The sport is based around traditional logging skills. Though timbersports may not have the following that football or basketball do, they are becoming more popular. Professional timbersports events can be found on ESPN.

“It’s unique,” said Kesi Stoneking, a forest management technology instructor at HCC. “Most of the events go quickly and there’s a lot of variation.”

More than fun and games

HCC’s team competes in five or six competitions a year at the collegiate level, often besting four-year institutions. Win or lose, though, the skills they gain will help many of them in their future careers.

Many of the students on the team are part of HCC’s natural resources program, studying forestry management technology or fish and wildlife management technology. Like the team, the program also is nationally recognized.

The program is more than 40 years old and serves more than 200 students. Students are trained to be “boots on the ground,” according to Shannon Rabby, fish and wildlife management technology instructor.

“They get their hands dirty and take care of our natural resources,” said Rabby, an alumni of the program.

True hands-on learning

Experiential training is one of the things that makes the program unique and the students valuable to employers. Though students also learn to use the newest technology for the field, including geospatial technology, instructors “like to keep more traditional skills sharp,” Stoneking said.

“Almost every day, we’re outside in the field, getting hands-on training,” said Julie Doll, a forest management technology student. Doll is also part of the timbersports team at HCC, which is located in the mountains of western North Carolina, next to Great Smoky Mountains National Park.

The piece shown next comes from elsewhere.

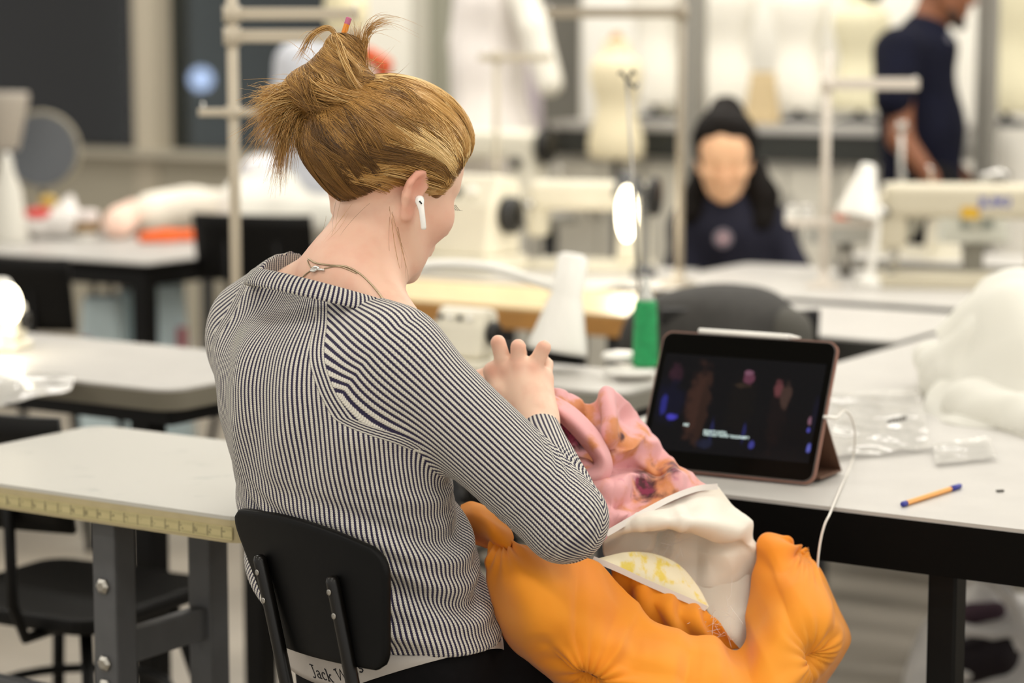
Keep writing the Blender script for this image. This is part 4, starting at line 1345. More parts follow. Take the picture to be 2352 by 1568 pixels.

“We can literally go out our back door and get experience in everything,” Stoneking said.

Connecting with jobs

The college’s location also gives graduates plenty of job opportunities. HCC has connections to several government agencies and industry and helps students meet with employers. Most graduates from the fish and wildlife management technology program work for government agencies.

The types of jobs students can get are growing, from traditional logging and lumber jobs, to wildlife enforcement officers, to forest recreation and water resource management.

Doll, who is currently in the forest management technology program, has plenty of options open to her. She’ll likely transfer and get a four-year degree before entering the workforce, but she is thinking about a job in park services, possibly something with timber or at a fishery.

“I have never seen a graduate who really wants a job come through the program and not get the job they want,” Rabby said.

And, Stoneking noted, these on-the-ground jobs can’t be outsourced.